30.05.2017 | aktual.: 30.05.2017 10:53
Jak poinformował Wirtualną Polskę oficer prasowy łódzkiego Komendanta Wojewódzkiego Państwowej Straży Pożarnej Jędrzej Pawlak, rano w jednej z wielkich hal przemysłowych z tekstyliami wybuchł pożar.
Na miejscu było ponad 20 zastępów straży pożarnej, z uwagi na problemy z wodą, której podczas gaszenia w pewnym momencie zabrakło. Akcję gaszenia dodatkowo utrudniał fakt, że na dachu znajdowały się szklane wstawki.

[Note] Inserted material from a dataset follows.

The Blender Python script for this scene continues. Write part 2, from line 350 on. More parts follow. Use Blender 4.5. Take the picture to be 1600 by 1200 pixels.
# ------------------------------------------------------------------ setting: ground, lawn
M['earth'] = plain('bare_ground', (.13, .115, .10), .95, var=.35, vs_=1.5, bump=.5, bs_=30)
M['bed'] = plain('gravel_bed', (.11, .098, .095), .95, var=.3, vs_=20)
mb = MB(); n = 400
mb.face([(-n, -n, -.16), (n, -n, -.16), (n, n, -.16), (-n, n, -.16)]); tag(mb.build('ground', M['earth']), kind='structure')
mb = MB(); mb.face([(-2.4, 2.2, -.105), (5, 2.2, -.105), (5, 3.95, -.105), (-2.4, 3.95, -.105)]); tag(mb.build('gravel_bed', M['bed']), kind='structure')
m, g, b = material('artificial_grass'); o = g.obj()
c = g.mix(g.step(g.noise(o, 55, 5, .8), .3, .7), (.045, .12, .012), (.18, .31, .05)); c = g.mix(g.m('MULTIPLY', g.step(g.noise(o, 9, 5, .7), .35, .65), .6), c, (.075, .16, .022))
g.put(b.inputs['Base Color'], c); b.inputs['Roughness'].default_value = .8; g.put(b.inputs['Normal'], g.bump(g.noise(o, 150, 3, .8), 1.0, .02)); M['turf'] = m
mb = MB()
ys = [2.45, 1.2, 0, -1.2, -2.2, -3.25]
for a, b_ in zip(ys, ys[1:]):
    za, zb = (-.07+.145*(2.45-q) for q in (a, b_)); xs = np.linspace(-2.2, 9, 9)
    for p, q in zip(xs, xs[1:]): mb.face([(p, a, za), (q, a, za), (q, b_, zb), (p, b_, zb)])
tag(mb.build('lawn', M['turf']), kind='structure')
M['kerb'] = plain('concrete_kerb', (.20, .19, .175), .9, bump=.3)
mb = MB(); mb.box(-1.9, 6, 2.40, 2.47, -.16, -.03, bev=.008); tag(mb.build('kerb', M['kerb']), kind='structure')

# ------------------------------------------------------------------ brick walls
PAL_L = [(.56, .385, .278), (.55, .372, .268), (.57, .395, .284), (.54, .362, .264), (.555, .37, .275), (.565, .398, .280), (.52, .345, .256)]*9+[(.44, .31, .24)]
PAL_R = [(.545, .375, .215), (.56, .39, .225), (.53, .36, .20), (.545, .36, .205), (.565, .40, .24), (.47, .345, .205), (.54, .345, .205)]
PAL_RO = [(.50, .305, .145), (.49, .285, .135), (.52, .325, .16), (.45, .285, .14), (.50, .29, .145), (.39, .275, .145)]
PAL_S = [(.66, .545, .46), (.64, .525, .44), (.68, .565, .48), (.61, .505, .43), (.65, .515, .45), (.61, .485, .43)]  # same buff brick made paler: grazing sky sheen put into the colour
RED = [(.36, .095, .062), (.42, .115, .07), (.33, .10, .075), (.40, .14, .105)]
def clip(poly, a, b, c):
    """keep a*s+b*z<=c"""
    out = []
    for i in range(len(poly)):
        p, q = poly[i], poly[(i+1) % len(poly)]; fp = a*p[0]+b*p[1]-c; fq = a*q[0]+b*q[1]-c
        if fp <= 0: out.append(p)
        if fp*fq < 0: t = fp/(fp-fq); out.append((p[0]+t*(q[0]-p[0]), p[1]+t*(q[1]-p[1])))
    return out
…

W gaszeniu pożaru brali udział zarówno strażacy zawodowi jak i z okolicznych OSP.
Według Pawlaka, warunki do gaszenia były trudne, bo w hali znajdują się tekstylia. Pożar przygasał, aby za chwilę rozpalić się na nowo, w innym miejscu tlił się. Akcja gaśnicza może potrwać co najmniej do południa.
W związku z pożarem zablokowany był fragment drogi krajowej nr 71 na odcinku między ul. Konstantynowską a Piłsudskiego w Pabianicach.
Na razie nie wiadomo, co było przyczyną pożaru.